I'm doing a practice problem on complex analysis taken from the qualifying exam of U of Washington and this question got me stuck for hours now:
Part 1: find a bounded real valued function $u$ that is continuous on $\{z\in\mathbb{C}|z\not=\pm1,\text{Im }z\geq 0,|z|\leq 1\}$ and harmonic on $\{z\in\mathbb{C}|\text{Im }z>0,|z|<1\}$ and $u(z)=3$ if $z\in(-1,1)$ and $u(z)=1$ if $|z|=1$, $\text{Im }z>0$.
Part 2: find an unbounded function with the same property.

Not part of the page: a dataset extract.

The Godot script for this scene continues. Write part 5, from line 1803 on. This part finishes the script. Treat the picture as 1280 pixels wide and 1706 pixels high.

The first part is easy, it is the imaginary part of $$\frac{4}{\pi}\log\bigg(\frac{1}{i}\frac{z-1}{z+1}\bigg)+i,$$ where the imaginary part of the log here is taken in $[0,2\pi).$ More explicitly, $$u(x,y)=\frac{4}{\pi}\arctan\frac{1-x^2-y^2}{2y}+1.$$ Here $\arctan$ is taken to be a function from $[0,\infty]$ to $[0,\pi/2]$.
But I have some trouble with the second part. I couldn't find an unbounded harmonic function with the same property. Can someone please help me? Thanks!
There is a similar question here: but I do not understand why we can consider the function $z\mapsto-\frac{1}{2}(z+z^{-1})$ given there. It doesn't look right to me.
Best Answer
In order to solve part 2 it suffices to find a harmonic function $u$ in $D = \{z \in \Bbb C \mid \operatorname{Im} z > 0,|z|<1\}$ which is continuous and equal to zero on $A = \overline D \setminus \{ -1, 1 \}$ and unbounded.
The function $f(z) = \left( \frac{z-1}{z+1} \right)^2$ maps $D$ conformally onto the lower half-plane and extends continuously to $A$, mapping the segment $(-1,1)$ and the upper half-circle to the positive and negative real axis, respectively.
$v(z) = \operatorname{Im}(z)$ is harmonic and unbounded in the lower half-plane, with boundary values zero except at $z=\infty$. Therefore $$ u(z) = \operatorname{Im}\left( \frac{z-1}{z+1} \right)^2 $$ has the desired properties.